[WRITTEN REQUEST]: Among the entries below, extract exactly the lines that run from the one with "Continue the Blender Python script for this scene: part 4, from" through the one with "smooth=3).build('seam_piping', 'iron', t)", both ends included.

Begin TASK INPUT

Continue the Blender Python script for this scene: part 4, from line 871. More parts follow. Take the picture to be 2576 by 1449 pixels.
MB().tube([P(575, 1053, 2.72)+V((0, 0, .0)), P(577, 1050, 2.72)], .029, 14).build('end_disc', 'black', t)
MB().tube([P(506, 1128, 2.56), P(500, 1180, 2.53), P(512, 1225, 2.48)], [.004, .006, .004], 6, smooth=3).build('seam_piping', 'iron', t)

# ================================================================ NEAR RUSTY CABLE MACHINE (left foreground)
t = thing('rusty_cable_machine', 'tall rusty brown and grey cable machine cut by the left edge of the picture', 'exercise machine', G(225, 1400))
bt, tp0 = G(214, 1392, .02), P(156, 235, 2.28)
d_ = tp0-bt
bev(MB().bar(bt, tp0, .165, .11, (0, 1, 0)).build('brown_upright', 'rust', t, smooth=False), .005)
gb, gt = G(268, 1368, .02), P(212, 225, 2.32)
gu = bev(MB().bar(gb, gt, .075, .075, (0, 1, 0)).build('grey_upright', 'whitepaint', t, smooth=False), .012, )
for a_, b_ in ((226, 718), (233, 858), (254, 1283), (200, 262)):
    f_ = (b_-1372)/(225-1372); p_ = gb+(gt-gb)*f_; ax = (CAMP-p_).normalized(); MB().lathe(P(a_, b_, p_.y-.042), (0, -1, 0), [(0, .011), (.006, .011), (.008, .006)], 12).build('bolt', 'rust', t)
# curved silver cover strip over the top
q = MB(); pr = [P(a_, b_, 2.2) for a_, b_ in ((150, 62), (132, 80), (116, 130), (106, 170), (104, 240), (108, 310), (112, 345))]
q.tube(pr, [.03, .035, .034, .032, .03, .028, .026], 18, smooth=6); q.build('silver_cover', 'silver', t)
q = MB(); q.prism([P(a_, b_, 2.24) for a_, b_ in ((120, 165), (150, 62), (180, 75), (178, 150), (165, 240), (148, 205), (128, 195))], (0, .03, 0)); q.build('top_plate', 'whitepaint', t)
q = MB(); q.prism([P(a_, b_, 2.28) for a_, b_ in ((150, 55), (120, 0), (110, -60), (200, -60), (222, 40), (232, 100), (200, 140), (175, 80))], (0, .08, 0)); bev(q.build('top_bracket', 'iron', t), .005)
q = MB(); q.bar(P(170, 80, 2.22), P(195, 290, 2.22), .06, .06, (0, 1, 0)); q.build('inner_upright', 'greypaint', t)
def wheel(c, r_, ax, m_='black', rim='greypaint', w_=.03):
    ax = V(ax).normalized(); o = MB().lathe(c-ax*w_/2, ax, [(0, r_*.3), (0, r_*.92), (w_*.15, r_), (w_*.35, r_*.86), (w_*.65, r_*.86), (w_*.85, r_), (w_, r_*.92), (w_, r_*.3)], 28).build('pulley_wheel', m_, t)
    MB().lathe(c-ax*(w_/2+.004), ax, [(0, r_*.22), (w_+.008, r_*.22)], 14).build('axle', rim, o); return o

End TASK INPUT
Begin TASK INPUT

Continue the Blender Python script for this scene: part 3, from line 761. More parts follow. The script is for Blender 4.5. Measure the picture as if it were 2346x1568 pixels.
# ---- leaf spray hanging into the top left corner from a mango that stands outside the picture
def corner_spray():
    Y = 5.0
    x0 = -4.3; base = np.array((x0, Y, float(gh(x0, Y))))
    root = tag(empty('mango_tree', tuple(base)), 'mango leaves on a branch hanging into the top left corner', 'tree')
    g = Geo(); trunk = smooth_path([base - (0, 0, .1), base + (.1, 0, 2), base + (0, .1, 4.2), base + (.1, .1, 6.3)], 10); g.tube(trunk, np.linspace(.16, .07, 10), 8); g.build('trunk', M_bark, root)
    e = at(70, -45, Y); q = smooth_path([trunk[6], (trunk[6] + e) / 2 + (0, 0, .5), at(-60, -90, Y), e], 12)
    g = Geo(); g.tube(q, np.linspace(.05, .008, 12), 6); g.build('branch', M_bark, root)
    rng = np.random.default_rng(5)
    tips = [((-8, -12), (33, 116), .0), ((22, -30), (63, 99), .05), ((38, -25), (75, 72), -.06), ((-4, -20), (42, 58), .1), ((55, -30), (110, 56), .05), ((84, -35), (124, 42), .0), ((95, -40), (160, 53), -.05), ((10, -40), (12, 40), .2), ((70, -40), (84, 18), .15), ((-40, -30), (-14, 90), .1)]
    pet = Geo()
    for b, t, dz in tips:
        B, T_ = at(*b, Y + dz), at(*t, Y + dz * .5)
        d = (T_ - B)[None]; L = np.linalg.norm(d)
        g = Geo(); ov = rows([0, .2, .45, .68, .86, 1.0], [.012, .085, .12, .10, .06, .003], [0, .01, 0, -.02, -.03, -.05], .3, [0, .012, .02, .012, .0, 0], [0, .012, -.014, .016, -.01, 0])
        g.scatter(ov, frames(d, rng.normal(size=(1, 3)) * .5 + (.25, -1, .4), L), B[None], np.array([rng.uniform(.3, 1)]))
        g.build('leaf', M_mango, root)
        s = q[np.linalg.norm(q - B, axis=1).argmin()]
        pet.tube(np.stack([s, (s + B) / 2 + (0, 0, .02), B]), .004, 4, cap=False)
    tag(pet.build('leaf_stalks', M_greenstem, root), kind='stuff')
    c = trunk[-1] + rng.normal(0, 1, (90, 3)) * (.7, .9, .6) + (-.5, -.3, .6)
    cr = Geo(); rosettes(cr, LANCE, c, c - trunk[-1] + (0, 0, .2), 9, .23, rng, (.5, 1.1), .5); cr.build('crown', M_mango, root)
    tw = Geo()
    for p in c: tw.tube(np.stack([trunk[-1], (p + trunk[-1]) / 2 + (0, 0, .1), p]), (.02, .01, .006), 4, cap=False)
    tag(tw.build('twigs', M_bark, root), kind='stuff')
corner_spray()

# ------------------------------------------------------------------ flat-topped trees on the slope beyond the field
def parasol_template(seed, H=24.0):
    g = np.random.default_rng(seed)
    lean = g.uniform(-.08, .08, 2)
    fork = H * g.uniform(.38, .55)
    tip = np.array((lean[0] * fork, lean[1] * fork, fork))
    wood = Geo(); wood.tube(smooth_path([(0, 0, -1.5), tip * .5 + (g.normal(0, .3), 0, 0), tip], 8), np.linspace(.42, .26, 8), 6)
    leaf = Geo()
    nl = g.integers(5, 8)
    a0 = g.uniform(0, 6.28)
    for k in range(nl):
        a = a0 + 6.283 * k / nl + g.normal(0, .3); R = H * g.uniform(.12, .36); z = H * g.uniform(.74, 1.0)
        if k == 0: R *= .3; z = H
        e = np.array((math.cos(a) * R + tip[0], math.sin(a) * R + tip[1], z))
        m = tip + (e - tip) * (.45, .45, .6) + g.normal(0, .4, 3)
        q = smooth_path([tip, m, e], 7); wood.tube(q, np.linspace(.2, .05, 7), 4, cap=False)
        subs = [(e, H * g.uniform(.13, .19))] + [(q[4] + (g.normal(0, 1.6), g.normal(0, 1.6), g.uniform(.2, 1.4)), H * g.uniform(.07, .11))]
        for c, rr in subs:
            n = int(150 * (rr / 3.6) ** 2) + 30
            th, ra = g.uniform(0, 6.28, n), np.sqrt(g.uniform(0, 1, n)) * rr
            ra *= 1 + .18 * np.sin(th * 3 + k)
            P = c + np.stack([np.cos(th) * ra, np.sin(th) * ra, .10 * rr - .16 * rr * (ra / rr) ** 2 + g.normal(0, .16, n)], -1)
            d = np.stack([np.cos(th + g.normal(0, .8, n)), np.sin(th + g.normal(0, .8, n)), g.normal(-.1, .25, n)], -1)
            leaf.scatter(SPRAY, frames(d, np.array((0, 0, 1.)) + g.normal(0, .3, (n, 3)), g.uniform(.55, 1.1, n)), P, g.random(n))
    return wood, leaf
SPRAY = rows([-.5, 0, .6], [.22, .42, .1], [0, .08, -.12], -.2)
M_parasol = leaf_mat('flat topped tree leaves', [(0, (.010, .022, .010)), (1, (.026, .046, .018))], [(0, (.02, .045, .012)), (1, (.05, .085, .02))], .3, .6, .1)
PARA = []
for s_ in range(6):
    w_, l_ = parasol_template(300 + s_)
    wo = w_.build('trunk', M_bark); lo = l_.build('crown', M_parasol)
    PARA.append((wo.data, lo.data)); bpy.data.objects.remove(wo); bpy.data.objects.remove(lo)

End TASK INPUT

[FULL OUTPUT]:
Continue the Blender Python script for this scene: part 4, from line 871. More parts follow. Take the picture to be 2576 by 1449 pixels.
MB().tube([P(575, 1053, 2.72)+V((0, 0, .0)), P(577, 1050, 2.72)], .029, 14).build('end_disc', 'black', t)
MB().tube([P(506, 1128, 2.56), P(500, 1180, 2.53), P(512, 1225, 2.48)], [.004, .006, .004], 6, smooth=3).build('seam_piping', 'iron', t)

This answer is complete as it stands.